St. Francis Xavier Parish
and
Carfin Lourdes Grotto
St. Francis Xavier Parish
and
Carfin Lourdes Grotto
This is an article from Joseph Devine
Bishop of Motherwell, in which he describes his feeling about
Carfin and what it can offer us spiritually.
The Lourdes Grotto in Carfin was first established on a quite small site near to the parish church in Carfin in the early 1920's by the parish priest of that time. Fr Thomas Taylor, the priest who introduced St. Therese of Lisieux to the English speaking world with his little booklet, 'The Little Flower'.
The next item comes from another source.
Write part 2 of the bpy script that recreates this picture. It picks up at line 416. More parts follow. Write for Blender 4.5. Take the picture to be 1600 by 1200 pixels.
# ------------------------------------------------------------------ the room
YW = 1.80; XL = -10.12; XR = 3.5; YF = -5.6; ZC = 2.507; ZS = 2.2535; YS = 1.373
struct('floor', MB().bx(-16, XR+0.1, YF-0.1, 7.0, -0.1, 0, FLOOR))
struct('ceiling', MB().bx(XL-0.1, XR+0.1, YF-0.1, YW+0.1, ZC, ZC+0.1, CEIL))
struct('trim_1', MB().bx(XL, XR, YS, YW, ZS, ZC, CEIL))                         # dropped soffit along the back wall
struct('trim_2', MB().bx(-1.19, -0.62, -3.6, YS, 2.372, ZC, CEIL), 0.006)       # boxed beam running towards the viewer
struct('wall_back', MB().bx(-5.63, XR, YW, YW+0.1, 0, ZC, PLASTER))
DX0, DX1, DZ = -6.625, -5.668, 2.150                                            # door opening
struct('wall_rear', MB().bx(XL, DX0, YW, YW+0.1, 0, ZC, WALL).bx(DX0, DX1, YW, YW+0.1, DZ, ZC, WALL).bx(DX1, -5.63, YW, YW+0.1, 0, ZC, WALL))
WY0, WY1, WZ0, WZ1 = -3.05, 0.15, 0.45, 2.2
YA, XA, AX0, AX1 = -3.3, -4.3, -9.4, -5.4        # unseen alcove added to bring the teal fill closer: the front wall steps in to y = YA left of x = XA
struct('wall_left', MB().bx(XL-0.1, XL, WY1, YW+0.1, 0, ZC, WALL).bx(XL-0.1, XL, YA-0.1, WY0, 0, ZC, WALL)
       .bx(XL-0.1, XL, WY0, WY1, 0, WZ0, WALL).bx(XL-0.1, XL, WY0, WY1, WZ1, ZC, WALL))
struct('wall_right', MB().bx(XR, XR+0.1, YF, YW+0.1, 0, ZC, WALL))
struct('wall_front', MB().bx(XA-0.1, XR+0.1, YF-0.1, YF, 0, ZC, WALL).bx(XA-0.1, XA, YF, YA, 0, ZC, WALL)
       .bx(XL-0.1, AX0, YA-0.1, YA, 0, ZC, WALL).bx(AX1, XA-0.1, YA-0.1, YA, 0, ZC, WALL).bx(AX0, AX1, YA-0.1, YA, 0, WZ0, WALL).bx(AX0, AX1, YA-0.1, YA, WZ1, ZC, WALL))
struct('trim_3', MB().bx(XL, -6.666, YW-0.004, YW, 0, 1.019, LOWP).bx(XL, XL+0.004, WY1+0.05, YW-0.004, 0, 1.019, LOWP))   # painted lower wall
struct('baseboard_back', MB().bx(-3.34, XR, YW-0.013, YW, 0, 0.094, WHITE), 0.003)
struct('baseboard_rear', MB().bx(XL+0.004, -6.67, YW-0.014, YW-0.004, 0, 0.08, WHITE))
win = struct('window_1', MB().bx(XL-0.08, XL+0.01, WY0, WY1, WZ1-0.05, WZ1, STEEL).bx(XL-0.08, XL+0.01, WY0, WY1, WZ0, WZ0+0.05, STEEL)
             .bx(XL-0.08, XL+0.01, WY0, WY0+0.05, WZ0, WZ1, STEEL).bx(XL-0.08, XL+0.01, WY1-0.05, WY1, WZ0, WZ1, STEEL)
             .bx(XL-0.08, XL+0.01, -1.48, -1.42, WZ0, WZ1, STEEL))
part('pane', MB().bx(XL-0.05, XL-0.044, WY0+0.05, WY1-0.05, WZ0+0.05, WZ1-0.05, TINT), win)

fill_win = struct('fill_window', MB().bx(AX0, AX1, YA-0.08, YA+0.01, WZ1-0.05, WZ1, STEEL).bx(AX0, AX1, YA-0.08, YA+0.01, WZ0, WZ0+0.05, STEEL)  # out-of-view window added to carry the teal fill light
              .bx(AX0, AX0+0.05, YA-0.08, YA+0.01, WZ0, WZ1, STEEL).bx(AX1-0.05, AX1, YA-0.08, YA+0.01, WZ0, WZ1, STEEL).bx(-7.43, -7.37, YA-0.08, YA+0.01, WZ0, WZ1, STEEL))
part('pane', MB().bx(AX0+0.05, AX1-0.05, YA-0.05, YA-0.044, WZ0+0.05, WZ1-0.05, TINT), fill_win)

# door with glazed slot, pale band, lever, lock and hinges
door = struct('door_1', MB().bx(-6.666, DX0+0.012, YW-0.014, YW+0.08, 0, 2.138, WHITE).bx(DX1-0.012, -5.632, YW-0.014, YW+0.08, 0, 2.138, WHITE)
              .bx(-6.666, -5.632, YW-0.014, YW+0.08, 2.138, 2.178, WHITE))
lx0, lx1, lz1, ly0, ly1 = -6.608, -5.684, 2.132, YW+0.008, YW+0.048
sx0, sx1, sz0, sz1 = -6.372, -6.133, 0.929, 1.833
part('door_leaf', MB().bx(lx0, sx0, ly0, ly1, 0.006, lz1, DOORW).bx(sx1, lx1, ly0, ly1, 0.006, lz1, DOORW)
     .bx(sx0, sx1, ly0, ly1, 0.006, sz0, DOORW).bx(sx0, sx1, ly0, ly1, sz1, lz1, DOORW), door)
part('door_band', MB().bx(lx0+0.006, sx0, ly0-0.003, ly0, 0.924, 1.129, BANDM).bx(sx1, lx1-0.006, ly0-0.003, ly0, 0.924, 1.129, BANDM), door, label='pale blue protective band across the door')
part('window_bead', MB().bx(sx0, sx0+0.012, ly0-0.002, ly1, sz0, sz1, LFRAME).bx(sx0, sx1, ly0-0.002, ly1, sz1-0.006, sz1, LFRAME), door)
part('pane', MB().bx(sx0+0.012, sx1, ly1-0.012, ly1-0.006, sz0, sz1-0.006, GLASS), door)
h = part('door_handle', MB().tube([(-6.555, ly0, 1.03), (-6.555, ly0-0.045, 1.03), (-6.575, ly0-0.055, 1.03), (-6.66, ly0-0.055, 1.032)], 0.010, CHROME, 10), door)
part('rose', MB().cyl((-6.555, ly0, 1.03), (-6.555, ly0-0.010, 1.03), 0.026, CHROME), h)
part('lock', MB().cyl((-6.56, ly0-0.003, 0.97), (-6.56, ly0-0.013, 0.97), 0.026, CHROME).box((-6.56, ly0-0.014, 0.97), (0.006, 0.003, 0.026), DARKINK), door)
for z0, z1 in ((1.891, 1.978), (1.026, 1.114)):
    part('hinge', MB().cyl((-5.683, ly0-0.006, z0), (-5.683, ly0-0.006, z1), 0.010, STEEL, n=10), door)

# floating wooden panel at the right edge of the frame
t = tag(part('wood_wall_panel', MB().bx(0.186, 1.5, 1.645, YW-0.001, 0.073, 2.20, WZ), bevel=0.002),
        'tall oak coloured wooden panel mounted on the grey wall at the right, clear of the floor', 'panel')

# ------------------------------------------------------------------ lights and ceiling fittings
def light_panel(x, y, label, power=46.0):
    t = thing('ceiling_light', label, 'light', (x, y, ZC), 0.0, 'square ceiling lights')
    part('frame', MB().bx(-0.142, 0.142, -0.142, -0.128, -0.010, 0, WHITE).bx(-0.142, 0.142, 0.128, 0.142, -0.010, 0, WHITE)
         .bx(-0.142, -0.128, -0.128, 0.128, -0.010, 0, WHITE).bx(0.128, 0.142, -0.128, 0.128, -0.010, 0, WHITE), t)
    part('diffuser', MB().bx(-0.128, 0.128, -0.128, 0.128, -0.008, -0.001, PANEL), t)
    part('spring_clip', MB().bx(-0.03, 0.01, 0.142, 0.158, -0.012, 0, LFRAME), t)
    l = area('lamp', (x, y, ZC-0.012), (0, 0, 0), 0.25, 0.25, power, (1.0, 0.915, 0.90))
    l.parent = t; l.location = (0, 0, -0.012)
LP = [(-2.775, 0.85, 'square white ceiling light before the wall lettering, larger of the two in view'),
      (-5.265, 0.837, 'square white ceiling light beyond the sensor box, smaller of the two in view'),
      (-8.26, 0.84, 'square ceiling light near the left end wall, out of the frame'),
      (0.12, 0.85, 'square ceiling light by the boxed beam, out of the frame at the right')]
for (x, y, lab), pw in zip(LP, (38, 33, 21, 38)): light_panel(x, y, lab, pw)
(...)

Fr. Taylor extended the original dimensions of the Grotto to its present proportions, due to the help of unemployed men during the General Strike of 1925/1926. Those men gave of their services freely, their only reward being a bottle of beer or a few cigarettes. The new Grotto was officially opened by the Archbishop of Westminster, Cardinal Bourne, in 1929. The puzzle here was why the Archbishop of Glasgow at that time was not available to do this.
The great years for the Grotto were in immediate post war years, when many thousands of people would come to Carfin and its grotto at weekends, many of those pilgrims being from diocese in the north of England, such as Hexham and Newcastle and Lancaster.